The British government's lack of preparation for Brexit came under the spotlight on Wednesday when Brexit secretary David Davis admitted that it had not undertaken any assessment of the impact of leaving the EU on the British economy.
He told a Commons select committee that 53 sectoral analyses he had previously described as “excruciatingly” detailed, did not actually exist.
A few hours later, chancellor Philip Hammond told another committee that the cabinet had not yet discussed what kind of post-Brexit trading relationship with the EU Britain should seek.
“The cabinet has had general discussions about our Brexit negotiations, but we haven’t had a specific mandating of an end-state position,” he said.
Opposition parties seized on the chancellor’s admission as evidence of the government’s dysfunction over Brexit and Downing Street said later that the cabinet would discuss the end-state of Brexit before the end of the year.
Independent Unionist MP Sylvia Hermon on Wednesday withdrew an amendment to the EU (Withdrawal) Bill that would have guaranteed that it will respect the Belfast Agreement. She did so following an assurance from the government that it would seek another way of making the guarantee.
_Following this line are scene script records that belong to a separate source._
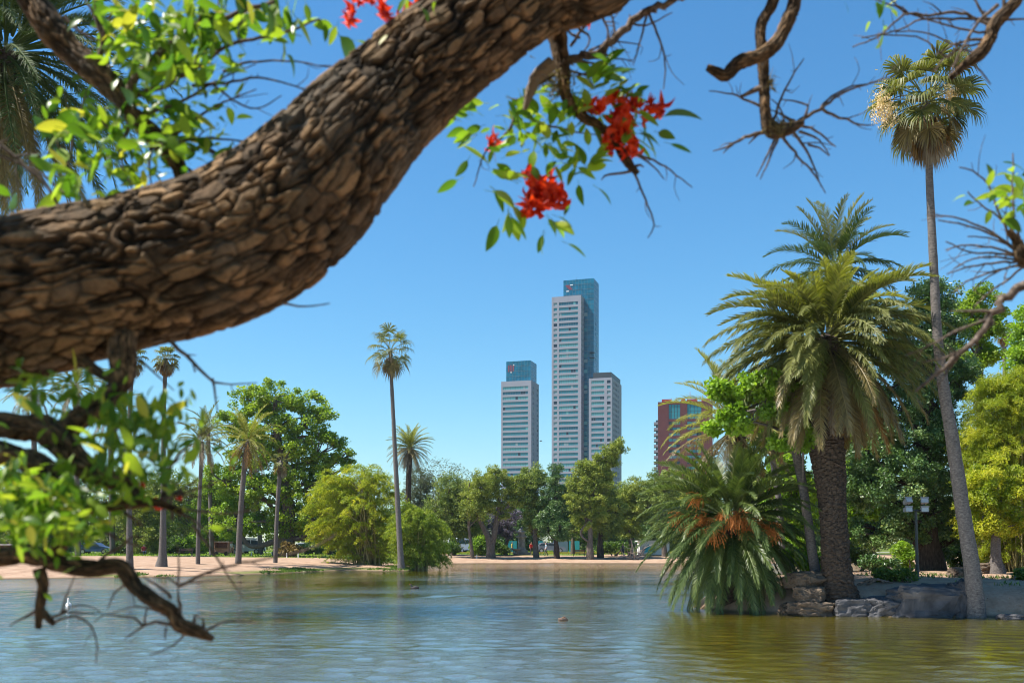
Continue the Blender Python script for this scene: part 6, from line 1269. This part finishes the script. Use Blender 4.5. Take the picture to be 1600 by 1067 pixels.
# ---- mossy tuft where the hanging twigs meet, and old husk at the flower branch
mb = MB(); r_ = np.random.default_rng(4)
for cx_, cy_, Yc_, sx, sy, nn in [(1215, 200, 3.1, 16, 9, 260), (870, 130, 2.95, 22, 18, 300), (1203, 130, 3.1, 5, 8, 60)]:
    for k in range(nn):
        p = Pw(cx_ + r_.normal(0, .6) * sx, cy_ + r_.normal(0, .6) * sy, Yc_ + r_.normal(0, .02)); d = nrm(r_.normal(0, 1, 3)) * r_.uniform(.015, .045); s_ = nrm(np.cross(d, r_.normal(0, 1, 3))) * .0022; mb.add([p - s_, p + s_, p + d], [(0, 1, 2)], r_.random())
tagp(mb.build('moss_tuft', G['frond_old'], CT), kind='stuff')
mb = MB(); tube(mb, [Pw(862, 98, 2.9), Pw(838, 122, 2.9), Pw(826, 150, 2.9), Pw(818, 178, 2.9)], [.022, .018, .014, .003], 9, step=.012, disp=lambda s, a, r: r * .35 * (hash2(np.floor(s * 90), np.floor(a * 2), 3) - .5)); mb.build('dry_husk', G['frond_dead'], CT, smooth=False)
# ================================================================= the second tree, entering from the right edge
g2 = g1(2.75, 3.2)
CT2 = root('bare_twigged_tree', (2.75, 3.2, g2), 'tree reaching in from the right edge with bare grey twigs and few leaves', 'tree'); CTX[0] = CT2
barktube('trunk', CT2, [(2.75, 3.2, g2 - .3), (2.72, 3.2, 1.6), (2.6, 3.15, 2.8), (2.45, 3.1, 4.2), (2.3, 3.1, 5.0)], [.2, .16, .13, .10, .07], .1, 11, .02, 90, .03, 9)
limb([(1960, 200, 34), (1800, -60, 22), (1700, -110, 16), (1625, -60, 12), (1585, 5, 10), (1556, 36, 9), (1546, 62, 8), (1530, 85, 8), (1505, 104, 5), (1486, 122, 3)], 3.1, seed=31)
limb([(1990, 520, 26), (1800, 470, 16), (1700, 430, 13), (1640, 420, 11), (1600, 405, 9), (1590, 380, 7), (1575, 360, 4)], 3.0, seed=32)
limb([(1990, 560, 24), (1800, 480, 14), (1680, 430, 9), (1612, 440, 8), (1578, 460, 7), (1552, 490, 6), (1532, 524, 5), (1492, 560, 4), (1455, 590, 3), (1430, 612, 1.5)], 2.8, seed=33, bark=False)
TW2 = [([(1545, 40), (1502, 20), (1452, 24), (1412, 24), (1372, 58), (1332, 74)], 4, 3.1), ([(1560, 30), (1500, 30), (1442, 30), (1402, 48), (1346, 60)], 3.2, 3.1), ([(1560, 10), (1530, 32), (1502, 80), (1482, 122)], 4.5, 3.), ([(1545, 62), (1502, 66), (1462, 86)], 4, 3.1), ([(1550, 50), (1520, 50), (1480, 40), (1420, 20), (1380, -10)], 3, 3.1), ([(1545, 62), (1520, 72), (1490, 70), (1452, 52), (1400, 50)], 2.6, 3.1), ([(1540, 80), (1520, 95), (1540, 120), (1548, 132)], 2.6, 3.1), ([(1500, 66), (1480, 90), (1440, 60), (1380, 55)], 2.4, 3.1), ([(1575, 20), (1560, -10), (1530, -30)], 5, 3.1), ([(1556, 34), (1590, 30), (1625, 32)], 3, 3.1), ([(1548, 40), (1530, 10), (1510, -20)], 4, 3.1), ([(1530, 86), (1500, 78), (1470, 96), (1462, 112)], 2.6, 3.1), ([(1420, 24), (1400, 10), (1350, -5)], 2.4, 3.1),
 ([(1600, 400), (1560, 372), (1510, 352), (1465, 344)], 3.6, 3.), ([(1598, 402), (1555, 366), (1500, 342), (1448, 336)], 3.2, 3.), ([(1598, 400), (1540, 385), (1500, 384), (1478, 392)], 3, 3.), ([(1600, 404), (1560, 396), (1520, 395), (1478, 378)], 3.2, 3.), ([(1602, 408), (1550, 412), (1510, 418), (1480, 428)], 3.2, 3.), ([(1602, 412), (1550, 425), (1510, 440), (1490, 458)], 2.8, 3.), ([(1604, 408), (1560, 402), (1520, 405), (1490, 420)], 2.8, 3.), ([(1600, 398), (1580, 370), (1560, 330), (1545, 290), (1520, 268), (1500, 262)], 3, 3.), ([(1602, 396), (1585, 340), (1583, 270), (1583, 240)], 3, 3.), ([(1604, 412), (1570, 440), (1540, 462), (1522, 480)], 3, 3.), ([(1604, 404), (1575, 384), (1545, 372), (1512, 370)], 2.6, 3.), ([(1604, 400), (1575, 352), (1535, 322), (1512, 300)], 2.8, 3.), ([(1604, 415), (1575, 418), (1545, 432), (1520, 455)], 2.8, 3.),
 ([(1532, 524), (1552, 500), (1500, 514), (1452, 540), (1414, 556)], 4.2, 2.8), ([(1546, 488), (1512, 486), (1485, 487)], 4, 2.8), ([(1520, 530), (1505, 545), (1470, 560), (1440, 566)], 3.4, 2.8), ([(1500, 552), (1480, 580), (1462, 604)], 3, 2.8)]
for k, t in enumerate(TW2):
    pts, r0, Y = t[:3]; r0 *= .72; m = len(pts); limb([(x, y, r0 + (1.0 - r0) * i / (m - 1)) for i, (x, y) in enumerate(pts)], Y, 'twig', 700 + k, bark=False)
put_leaves([(1380, 42, 4, 6, 1, 52, 3.05, -95), (1360, 34, 3, 3, 1, 30, 3.05, 200), (1368, 8, 6, 4, 2, 30, 3.05, 235), (1385, 8, 8, 6, 3, 32, 3.05, None), (1395, 15, 4, 4, 1, 28, 3.05, -80), (1510, 306, 3, 3, 1, 34, 2.95, 180), (1545, 280, 3, 3, 1, 36, 2.95, 140), (1520, 318, 3, 3, 1, 30, 2.95, 215), (1560, 300, 16, 10, 8, 34, 2.95, None), (1590, 275, 14, 14, 10, 34, 2.95, None), (1590, 320, 16, 16, 10, 32, 2.95, None), (1560, 335, 14, 10, 5, 28, 2.95, None), (1605, 250, 10, 8, 4, 36, 2.95, 10), (1320, 8, 2, 2, 1, 18, 3.05, -90)], 15, 60)

# ================================================================= air
am, n, b, L = mnew('thin_haze'); n.nodes.remove(b)
pv = n.nodes.new('ShaderNodeVolumePrincipled'); pv.inputs['Color'].default_value = (.6, .8, 1, 1); pv.inputs['Density'].default_value = .00009; pv.inputs['Anisotropy'].default_value = .2
L(pv.outputs[0], n.nodes['Material Output'].inputs['Volume'])
mb = MB(); box(mb, -1550, 1550, -70, 2560, -2.6, 175); tagp(mb.build('haze', am), kind='stuff')
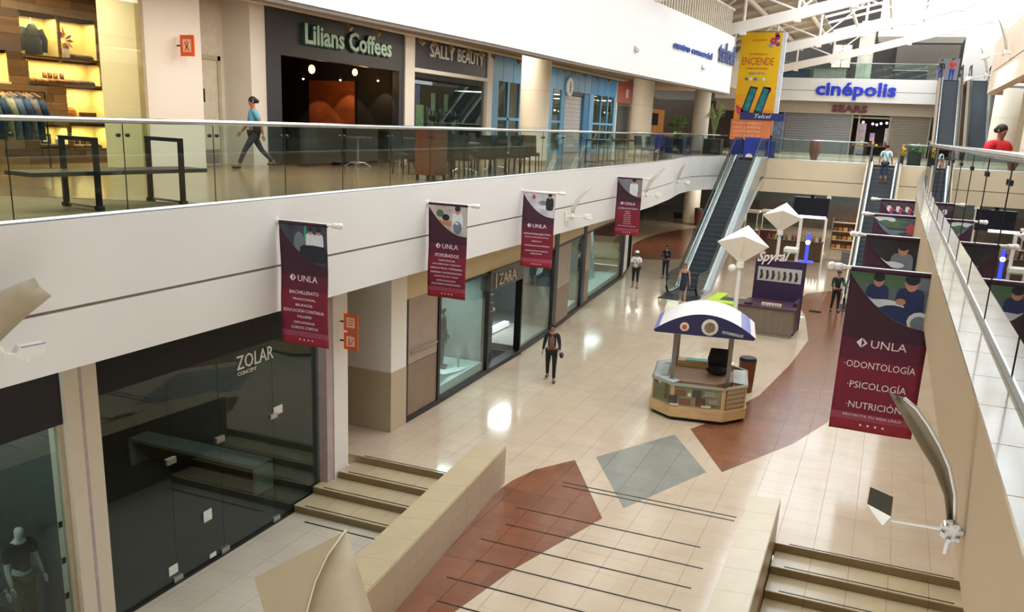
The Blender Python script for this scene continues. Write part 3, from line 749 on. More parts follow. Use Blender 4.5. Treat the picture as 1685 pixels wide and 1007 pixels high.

In a passionate speech to the House, Lady Hermon, whose late husband Jack was chief constable of the RUC from 1980 to 1989, spoke about the transformative impact of the agreement on the area of Co Tyrone where she grew up.
“Our postman was murdered at the end of our lane. Many of our farming neighbours were attacked on their tractors, or went out to a shed and opened the door, and there was a booby trap that blew off their head or face. My late father made it to 92, but he had to attend innumerable funerals of our neighbours, both Catholic and Protestant,” she said.
“The Border became virtually invisible where once we had had watchtowers, murders, security checks and unapproved roads. The roads had been cratered, so that someone going to school on the other side of the Border, or to a community hall, or church, or chapel, had to get out of their car and tiptoe around on the uncratered part of the road. Those roads have been filled in again. We have normality in Northern Ireland, we have peace, and we undoubtedly have people alive today who would not otherwise be alive.”